Only lines holding the string "picture" are wanted; copy each one from the material.

═════ Data for processing

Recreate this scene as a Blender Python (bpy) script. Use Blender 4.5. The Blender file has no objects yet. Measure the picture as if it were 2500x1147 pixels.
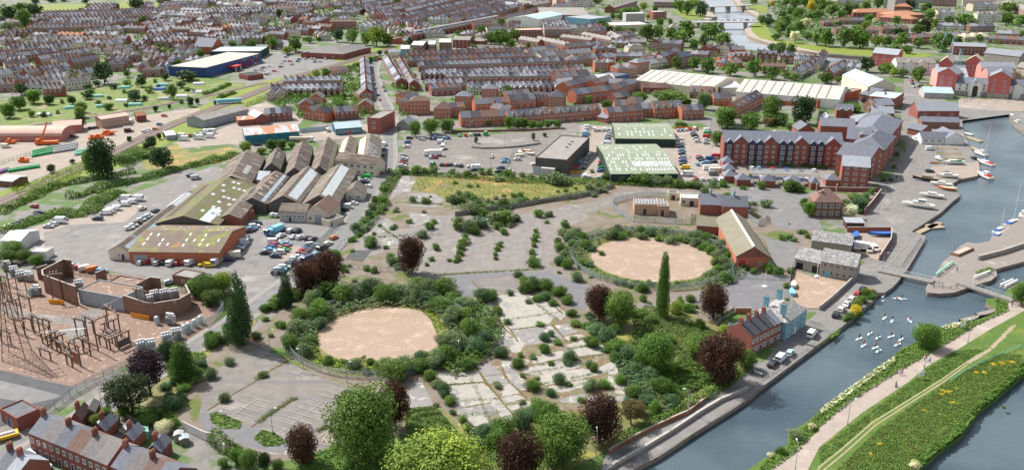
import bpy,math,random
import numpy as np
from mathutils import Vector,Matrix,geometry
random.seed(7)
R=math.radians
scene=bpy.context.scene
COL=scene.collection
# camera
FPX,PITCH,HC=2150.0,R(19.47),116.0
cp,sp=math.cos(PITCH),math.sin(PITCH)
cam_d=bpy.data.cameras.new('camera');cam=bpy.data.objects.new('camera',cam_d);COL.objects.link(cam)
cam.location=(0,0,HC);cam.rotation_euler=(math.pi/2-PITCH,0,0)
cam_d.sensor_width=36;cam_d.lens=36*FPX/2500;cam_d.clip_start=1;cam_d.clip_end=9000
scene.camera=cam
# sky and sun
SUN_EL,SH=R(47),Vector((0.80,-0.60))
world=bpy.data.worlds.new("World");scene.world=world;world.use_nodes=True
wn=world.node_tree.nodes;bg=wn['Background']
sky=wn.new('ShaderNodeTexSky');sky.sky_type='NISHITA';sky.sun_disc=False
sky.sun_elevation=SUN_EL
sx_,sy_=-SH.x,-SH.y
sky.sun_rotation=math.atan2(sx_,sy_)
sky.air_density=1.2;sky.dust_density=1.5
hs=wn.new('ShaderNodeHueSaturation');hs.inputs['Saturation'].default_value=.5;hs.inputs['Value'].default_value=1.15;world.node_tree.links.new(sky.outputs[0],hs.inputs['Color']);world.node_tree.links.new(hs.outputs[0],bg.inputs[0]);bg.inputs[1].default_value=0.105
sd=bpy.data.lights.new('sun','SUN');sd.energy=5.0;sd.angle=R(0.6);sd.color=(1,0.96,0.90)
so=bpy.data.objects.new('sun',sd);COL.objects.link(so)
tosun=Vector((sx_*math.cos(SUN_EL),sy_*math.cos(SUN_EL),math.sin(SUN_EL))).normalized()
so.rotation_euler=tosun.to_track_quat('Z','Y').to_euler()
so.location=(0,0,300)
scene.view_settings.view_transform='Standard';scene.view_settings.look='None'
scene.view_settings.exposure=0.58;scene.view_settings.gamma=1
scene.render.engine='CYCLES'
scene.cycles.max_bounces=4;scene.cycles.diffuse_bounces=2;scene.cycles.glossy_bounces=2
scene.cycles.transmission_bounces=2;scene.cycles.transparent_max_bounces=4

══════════
═════ Data for processing

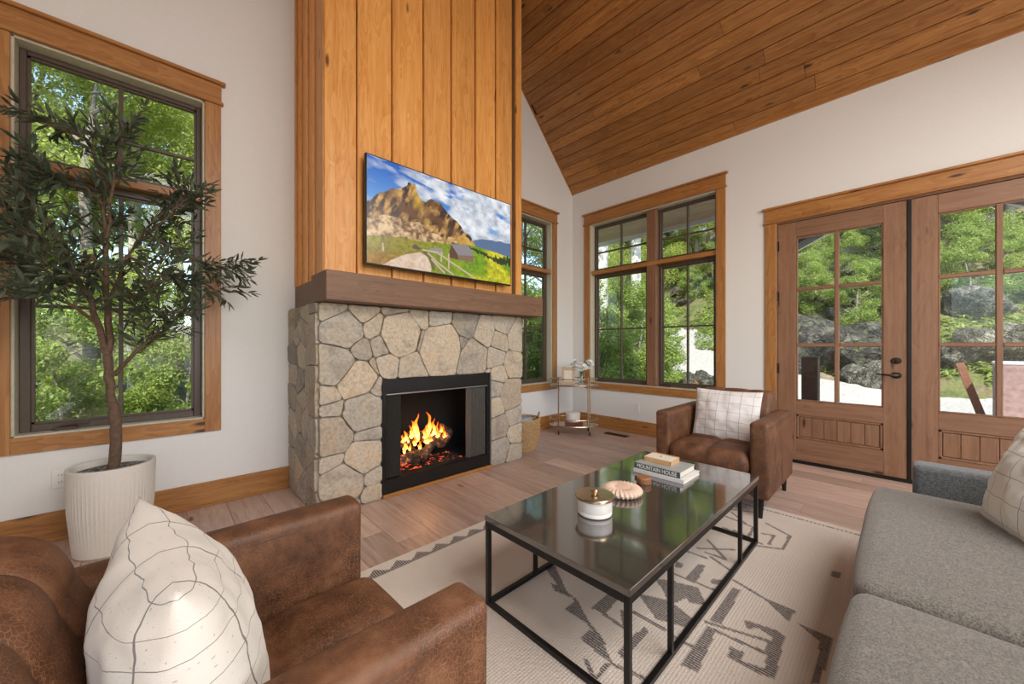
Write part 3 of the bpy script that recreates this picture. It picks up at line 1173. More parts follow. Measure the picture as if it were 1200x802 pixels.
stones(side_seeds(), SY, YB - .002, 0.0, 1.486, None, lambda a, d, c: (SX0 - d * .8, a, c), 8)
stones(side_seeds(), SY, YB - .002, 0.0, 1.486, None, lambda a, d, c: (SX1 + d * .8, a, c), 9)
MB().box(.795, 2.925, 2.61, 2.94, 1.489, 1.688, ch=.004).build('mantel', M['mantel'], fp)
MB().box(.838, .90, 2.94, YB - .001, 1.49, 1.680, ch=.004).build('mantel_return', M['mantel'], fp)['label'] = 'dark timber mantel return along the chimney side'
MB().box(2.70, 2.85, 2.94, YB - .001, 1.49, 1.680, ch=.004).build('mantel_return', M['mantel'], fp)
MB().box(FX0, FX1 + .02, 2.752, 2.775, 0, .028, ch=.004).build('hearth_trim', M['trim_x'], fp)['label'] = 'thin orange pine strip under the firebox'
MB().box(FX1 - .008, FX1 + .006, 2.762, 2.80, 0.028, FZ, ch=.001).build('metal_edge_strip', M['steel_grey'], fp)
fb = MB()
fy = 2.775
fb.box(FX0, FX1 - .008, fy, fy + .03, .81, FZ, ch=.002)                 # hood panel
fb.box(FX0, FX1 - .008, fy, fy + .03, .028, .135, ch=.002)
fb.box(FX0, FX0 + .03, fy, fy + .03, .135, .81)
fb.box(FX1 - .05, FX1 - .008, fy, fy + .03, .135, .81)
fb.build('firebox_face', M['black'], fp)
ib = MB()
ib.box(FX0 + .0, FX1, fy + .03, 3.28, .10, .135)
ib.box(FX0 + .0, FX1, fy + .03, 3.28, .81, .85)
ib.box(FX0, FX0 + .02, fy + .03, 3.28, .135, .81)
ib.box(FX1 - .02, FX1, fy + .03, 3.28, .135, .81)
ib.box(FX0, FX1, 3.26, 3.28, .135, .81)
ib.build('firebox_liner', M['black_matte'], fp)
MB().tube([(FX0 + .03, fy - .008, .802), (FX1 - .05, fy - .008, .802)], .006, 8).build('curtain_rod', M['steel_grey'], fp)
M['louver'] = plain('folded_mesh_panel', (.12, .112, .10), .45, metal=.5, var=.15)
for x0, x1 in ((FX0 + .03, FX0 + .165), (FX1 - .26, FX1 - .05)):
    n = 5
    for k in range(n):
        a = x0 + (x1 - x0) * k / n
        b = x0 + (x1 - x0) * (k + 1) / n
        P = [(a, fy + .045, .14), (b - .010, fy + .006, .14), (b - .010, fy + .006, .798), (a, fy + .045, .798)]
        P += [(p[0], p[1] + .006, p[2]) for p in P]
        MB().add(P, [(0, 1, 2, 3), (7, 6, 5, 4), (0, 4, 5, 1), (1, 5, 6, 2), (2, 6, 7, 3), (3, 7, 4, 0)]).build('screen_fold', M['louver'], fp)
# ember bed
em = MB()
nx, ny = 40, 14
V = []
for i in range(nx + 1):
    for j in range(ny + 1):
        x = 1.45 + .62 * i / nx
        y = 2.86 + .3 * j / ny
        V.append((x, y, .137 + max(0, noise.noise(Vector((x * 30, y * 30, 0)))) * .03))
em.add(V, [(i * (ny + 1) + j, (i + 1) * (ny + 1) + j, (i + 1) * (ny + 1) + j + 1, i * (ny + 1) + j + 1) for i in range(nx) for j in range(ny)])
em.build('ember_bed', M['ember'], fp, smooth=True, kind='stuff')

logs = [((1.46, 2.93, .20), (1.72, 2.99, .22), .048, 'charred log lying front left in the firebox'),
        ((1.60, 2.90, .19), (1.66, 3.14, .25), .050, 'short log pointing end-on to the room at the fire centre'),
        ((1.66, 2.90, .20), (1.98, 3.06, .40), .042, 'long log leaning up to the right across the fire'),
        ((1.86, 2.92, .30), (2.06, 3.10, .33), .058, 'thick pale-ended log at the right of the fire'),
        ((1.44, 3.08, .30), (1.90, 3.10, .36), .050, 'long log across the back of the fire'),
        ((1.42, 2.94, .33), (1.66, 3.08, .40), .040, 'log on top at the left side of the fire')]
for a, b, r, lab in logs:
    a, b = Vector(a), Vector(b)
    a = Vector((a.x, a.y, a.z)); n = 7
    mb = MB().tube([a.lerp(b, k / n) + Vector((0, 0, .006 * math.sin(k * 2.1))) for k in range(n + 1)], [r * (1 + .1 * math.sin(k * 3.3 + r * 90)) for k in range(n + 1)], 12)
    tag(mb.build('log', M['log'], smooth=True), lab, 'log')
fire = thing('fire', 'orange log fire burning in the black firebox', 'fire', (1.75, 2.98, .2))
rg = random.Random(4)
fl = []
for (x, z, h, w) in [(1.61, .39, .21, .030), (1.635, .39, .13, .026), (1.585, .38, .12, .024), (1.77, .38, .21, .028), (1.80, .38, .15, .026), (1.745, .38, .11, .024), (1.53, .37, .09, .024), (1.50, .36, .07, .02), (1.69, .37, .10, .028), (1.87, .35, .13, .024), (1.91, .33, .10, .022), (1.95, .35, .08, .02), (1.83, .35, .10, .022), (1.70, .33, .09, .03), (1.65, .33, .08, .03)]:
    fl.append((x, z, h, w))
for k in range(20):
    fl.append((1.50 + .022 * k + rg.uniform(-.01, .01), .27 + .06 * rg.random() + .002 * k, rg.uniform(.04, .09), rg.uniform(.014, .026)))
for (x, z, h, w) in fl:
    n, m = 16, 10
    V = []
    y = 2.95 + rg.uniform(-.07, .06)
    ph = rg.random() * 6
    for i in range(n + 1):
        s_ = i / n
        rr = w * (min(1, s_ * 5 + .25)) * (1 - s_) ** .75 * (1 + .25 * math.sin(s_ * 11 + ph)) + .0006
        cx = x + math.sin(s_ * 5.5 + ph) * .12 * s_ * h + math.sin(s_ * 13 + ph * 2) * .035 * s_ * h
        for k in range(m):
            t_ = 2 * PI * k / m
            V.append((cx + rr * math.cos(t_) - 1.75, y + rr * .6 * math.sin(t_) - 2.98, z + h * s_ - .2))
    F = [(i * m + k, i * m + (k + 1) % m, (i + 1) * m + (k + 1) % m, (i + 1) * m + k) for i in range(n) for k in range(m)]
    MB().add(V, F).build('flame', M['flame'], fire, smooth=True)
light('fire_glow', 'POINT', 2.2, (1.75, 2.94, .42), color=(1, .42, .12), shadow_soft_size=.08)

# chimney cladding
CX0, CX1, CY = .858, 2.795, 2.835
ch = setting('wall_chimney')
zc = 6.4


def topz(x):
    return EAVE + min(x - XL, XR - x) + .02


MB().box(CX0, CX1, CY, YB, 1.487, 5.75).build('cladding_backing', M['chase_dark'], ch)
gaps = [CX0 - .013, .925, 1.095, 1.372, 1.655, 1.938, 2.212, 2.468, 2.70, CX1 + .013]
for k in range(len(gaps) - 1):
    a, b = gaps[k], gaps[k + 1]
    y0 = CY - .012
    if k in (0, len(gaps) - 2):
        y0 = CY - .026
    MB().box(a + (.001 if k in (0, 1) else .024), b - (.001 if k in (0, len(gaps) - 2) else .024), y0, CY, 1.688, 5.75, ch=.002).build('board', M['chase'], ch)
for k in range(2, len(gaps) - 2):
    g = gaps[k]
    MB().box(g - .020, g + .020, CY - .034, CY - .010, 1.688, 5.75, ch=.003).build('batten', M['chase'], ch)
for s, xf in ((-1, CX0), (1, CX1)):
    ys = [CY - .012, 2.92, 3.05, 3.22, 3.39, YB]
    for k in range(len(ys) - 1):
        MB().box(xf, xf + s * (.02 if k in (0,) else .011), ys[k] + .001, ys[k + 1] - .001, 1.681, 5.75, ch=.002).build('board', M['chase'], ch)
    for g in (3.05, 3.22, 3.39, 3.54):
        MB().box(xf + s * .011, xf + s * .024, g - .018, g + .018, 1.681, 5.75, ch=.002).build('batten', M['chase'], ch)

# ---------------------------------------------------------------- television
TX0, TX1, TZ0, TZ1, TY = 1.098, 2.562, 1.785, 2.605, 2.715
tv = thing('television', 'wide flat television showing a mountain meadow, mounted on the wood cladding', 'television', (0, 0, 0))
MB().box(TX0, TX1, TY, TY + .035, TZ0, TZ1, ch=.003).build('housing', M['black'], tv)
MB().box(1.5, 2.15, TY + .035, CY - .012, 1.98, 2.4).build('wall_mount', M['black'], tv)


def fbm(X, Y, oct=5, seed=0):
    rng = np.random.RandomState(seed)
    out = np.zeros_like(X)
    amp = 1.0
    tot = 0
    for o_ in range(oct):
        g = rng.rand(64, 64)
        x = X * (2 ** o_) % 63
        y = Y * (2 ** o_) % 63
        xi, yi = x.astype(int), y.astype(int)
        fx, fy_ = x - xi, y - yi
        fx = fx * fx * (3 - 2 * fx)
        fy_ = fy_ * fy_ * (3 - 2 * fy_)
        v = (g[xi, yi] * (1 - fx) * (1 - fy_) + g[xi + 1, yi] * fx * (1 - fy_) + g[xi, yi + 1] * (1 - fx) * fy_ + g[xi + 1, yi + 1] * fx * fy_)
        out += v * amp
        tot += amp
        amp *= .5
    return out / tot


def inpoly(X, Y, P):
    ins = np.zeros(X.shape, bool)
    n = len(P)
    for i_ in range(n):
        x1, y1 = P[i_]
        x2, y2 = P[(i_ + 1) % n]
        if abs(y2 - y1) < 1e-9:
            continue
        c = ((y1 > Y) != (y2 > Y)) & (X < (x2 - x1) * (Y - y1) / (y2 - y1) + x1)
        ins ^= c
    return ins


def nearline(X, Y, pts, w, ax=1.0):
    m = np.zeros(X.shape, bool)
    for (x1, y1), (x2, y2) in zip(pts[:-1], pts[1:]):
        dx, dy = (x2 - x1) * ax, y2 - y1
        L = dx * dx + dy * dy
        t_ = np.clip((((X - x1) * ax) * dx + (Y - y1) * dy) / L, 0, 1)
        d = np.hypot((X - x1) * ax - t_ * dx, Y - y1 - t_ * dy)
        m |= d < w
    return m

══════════

Correct output ▸
Recreate this scene as a Blender Python (bpy) script. Use Blender 4.5. The Blender file has no objects yet. Measure the picture as if it were 2500x1147 pixels.
Write part 3 of the bpy script that recreates this picture. It picks up at line 1173. More parts follow. Measure the picture as if it were 1200x802 pixels.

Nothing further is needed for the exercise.